### INFORMATION SHOWN

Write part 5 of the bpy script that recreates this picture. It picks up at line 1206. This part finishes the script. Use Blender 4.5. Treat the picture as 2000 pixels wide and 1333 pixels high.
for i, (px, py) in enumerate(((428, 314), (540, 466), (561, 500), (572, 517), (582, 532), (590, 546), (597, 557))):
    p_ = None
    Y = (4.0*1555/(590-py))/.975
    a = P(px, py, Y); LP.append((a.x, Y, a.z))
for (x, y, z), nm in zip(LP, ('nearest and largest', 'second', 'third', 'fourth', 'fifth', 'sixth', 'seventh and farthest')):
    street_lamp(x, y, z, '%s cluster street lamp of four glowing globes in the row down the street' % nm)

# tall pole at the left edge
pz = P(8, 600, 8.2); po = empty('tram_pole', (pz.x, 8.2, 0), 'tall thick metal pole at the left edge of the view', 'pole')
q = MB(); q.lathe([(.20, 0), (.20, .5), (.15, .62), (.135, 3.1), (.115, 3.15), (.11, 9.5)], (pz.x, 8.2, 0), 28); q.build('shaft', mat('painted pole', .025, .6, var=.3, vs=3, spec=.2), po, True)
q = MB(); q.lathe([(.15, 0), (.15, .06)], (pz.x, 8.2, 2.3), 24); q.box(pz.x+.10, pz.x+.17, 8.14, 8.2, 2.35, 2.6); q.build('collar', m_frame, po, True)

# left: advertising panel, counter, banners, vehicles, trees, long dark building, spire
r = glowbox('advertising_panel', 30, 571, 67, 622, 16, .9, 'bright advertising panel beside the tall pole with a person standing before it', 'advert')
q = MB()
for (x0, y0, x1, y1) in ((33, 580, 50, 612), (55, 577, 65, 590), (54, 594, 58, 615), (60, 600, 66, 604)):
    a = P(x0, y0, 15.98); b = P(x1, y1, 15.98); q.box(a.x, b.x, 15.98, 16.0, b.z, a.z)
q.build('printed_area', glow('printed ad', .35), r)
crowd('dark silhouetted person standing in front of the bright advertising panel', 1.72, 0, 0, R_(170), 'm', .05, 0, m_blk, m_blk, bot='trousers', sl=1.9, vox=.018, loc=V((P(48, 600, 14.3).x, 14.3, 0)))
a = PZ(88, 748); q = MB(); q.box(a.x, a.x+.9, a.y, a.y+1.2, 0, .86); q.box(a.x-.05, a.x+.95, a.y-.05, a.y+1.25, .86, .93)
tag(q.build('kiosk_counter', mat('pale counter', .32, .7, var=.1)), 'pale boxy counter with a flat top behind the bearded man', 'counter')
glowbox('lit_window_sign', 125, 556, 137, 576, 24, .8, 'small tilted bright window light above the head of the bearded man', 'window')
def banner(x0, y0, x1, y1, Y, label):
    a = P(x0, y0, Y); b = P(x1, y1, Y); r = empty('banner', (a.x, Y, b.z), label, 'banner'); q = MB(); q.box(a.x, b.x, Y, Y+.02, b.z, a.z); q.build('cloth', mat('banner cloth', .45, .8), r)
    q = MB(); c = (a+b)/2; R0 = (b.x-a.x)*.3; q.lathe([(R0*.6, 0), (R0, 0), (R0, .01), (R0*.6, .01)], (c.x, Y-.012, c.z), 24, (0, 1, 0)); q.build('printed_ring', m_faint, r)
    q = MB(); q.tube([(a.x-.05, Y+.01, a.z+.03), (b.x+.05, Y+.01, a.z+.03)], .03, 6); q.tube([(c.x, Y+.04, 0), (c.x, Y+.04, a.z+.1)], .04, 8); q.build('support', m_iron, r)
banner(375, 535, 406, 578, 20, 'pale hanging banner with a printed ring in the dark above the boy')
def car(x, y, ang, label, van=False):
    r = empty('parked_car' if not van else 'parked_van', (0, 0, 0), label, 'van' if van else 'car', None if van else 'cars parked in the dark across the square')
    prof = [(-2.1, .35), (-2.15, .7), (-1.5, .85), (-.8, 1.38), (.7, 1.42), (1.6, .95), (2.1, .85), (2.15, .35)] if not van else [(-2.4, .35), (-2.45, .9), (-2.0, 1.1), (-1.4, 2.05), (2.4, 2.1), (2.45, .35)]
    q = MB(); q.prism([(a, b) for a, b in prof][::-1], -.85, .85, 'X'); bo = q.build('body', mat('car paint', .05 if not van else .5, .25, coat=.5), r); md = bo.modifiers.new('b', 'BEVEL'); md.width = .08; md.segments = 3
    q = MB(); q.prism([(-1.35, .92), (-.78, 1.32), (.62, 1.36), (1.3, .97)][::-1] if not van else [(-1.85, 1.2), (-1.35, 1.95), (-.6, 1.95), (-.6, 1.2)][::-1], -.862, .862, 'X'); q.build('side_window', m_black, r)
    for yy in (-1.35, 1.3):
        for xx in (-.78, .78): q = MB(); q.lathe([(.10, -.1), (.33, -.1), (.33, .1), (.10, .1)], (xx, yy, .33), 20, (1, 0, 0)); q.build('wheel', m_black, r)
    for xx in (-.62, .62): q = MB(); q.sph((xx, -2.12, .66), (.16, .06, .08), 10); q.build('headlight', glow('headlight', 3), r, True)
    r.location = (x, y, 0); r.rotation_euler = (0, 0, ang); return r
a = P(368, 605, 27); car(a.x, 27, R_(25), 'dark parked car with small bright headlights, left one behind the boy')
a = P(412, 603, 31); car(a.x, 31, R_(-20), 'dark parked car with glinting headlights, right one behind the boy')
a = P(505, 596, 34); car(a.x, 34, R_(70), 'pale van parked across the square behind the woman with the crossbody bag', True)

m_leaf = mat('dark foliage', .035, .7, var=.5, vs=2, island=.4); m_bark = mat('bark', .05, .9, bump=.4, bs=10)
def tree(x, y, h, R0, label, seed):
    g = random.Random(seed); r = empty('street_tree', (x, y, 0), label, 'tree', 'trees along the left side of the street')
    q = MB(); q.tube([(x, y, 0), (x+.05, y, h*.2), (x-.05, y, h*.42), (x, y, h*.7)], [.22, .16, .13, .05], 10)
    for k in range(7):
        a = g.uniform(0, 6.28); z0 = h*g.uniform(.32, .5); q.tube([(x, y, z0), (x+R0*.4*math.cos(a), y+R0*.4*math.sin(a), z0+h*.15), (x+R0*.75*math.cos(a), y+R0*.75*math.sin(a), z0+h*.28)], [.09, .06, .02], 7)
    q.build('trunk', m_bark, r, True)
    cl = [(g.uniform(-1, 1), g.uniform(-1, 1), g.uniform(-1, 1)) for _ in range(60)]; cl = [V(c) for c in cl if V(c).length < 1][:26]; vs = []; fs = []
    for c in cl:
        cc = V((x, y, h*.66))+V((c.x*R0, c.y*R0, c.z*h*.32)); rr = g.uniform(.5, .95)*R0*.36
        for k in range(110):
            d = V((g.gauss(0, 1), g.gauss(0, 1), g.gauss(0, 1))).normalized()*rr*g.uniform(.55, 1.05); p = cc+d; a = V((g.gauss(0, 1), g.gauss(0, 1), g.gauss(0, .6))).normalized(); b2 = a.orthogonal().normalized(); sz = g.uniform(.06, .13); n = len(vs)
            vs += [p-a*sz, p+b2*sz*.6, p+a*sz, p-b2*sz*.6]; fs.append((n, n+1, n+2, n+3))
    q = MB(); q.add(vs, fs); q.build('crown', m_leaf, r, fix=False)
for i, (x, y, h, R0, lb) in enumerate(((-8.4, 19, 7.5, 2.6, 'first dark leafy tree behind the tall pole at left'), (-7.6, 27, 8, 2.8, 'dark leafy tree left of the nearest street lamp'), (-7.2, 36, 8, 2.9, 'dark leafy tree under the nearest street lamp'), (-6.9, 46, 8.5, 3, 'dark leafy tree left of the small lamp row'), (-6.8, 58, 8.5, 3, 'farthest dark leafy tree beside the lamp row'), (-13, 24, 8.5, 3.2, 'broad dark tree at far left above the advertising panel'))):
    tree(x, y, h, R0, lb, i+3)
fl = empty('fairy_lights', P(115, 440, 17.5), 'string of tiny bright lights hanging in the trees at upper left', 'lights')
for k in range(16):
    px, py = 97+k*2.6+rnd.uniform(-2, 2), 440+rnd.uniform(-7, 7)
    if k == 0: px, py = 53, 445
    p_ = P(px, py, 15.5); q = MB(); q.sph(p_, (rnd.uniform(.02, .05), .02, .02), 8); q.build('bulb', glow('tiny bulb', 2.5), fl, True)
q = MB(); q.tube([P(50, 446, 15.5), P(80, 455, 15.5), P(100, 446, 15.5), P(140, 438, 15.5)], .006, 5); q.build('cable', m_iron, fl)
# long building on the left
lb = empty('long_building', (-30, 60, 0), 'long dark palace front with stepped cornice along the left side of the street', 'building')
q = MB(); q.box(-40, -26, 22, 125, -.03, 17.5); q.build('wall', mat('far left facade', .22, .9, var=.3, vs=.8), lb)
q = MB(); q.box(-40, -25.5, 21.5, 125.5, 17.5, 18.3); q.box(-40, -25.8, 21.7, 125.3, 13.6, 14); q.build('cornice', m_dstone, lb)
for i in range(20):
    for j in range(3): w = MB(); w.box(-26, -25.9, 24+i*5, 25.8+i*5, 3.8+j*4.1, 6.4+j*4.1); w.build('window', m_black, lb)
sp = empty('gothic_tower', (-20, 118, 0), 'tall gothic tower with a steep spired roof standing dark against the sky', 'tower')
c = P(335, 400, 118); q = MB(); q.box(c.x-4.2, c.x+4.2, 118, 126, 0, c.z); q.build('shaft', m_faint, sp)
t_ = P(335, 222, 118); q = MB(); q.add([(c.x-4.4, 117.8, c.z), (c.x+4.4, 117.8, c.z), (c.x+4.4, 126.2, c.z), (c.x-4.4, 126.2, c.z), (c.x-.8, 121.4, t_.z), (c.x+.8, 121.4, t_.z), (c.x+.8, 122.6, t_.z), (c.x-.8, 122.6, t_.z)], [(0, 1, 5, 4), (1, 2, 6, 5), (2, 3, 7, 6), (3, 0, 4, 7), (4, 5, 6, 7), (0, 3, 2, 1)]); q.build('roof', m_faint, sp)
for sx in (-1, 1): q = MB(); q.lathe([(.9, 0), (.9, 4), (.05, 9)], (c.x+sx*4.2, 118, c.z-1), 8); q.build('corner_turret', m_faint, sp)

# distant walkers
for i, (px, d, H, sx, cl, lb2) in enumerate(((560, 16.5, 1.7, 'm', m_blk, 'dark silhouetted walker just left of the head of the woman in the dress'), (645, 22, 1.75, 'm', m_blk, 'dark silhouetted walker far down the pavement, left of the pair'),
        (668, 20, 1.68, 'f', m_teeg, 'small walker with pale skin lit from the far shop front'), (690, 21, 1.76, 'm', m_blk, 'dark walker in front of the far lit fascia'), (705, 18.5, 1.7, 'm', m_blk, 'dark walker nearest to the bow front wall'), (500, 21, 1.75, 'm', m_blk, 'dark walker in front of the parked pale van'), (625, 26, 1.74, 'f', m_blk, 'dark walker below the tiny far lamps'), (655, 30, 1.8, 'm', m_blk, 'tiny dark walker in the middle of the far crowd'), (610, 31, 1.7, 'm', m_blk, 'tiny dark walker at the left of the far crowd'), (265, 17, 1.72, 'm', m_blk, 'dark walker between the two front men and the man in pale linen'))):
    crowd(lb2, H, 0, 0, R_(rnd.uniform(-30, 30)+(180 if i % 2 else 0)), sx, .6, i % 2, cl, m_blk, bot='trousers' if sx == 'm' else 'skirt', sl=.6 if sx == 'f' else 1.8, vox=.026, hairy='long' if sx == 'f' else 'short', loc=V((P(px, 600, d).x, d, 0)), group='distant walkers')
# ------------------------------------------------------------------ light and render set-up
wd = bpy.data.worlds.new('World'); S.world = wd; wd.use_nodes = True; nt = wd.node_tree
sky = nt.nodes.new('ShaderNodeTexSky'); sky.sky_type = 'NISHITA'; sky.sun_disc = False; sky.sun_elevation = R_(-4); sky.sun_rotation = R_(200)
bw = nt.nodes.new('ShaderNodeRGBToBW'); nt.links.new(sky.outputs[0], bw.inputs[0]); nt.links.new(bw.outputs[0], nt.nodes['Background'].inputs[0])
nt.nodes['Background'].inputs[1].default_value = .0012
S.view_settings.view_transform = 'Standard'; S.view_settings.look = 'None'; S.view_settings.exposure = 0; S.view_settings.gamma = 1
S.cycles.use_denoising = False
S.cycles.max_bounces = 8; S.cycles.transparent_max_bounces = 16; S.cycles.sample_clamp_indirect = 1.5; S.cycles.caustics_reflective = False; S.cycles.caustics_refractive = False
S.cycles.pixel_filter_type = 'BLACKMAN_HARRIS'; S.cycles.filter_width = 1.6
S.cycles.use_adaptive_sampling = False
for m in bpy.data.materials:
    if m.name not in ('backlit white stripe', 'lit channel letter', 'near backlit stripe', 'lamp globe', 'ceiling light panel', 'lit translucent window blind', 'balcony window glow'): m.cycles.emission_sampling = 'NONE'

### TASK DIRECTIONS
Everything from the first line through the line containing "q = MB(); q.lathe([(.15, 0), (.15, .06)], (pz.x, 8.2, 2.3), 24);" should be quoted exactly, and nothing beyond it.

### FULL OUTPUT
Write part 5 of the bpy script that recreates this picture. It picks up at line 1206. This part finishes the script. Use Blender 4.5. Treat the picture as 2000 pixels wide and 1333 pixels high.
for i, (px, py) in enumerate(((428, 314), (540, 466), (561, 500), (572, 517), (582, 532), (590, 546), (597, 557))):
    p_ = None
    Y = (4.0*1555/(590-py))/.975
    a = P(px, py, Y); LP.append((a.x, Y, a.z))
for (x, y, z), nm in zip(LP, ('nearest and largest', 'second', 'third', 'fourth', 'fifth', 'sixth', 'seventh and farthest')):
    street_lamp(x, y, z, '%s cluster street lamp of four glowing globes in the row down the street' % nm)

# tall pole at the left edge
pz = P(8, 600, 8.2); po = empty('tram_pole', (pz.x, 8.2, 0), 'tall thick metal pole at the left edge of the view', 'pole')
q = MB(); q.lathe([(.20, 0), (.20, .5), (.15, .62), (.135, 3.1), (.115, 3.15), (.11, 9.5)], (pz.x, 8.2, 0), 28); q.build('shaft', mat('painted pole', .025, .6, var=.3, vs=3, spec=.2), po, True)
q = MB(); q.lathe([(.15, 0), (.15, .06)], (pz.x, 8.2, 2.3), 24); q.box(pz.x+.10, pz.x+.17, 8.14, 8.2, 2.35, 2.6); q.build('collar', m_frame, po, True)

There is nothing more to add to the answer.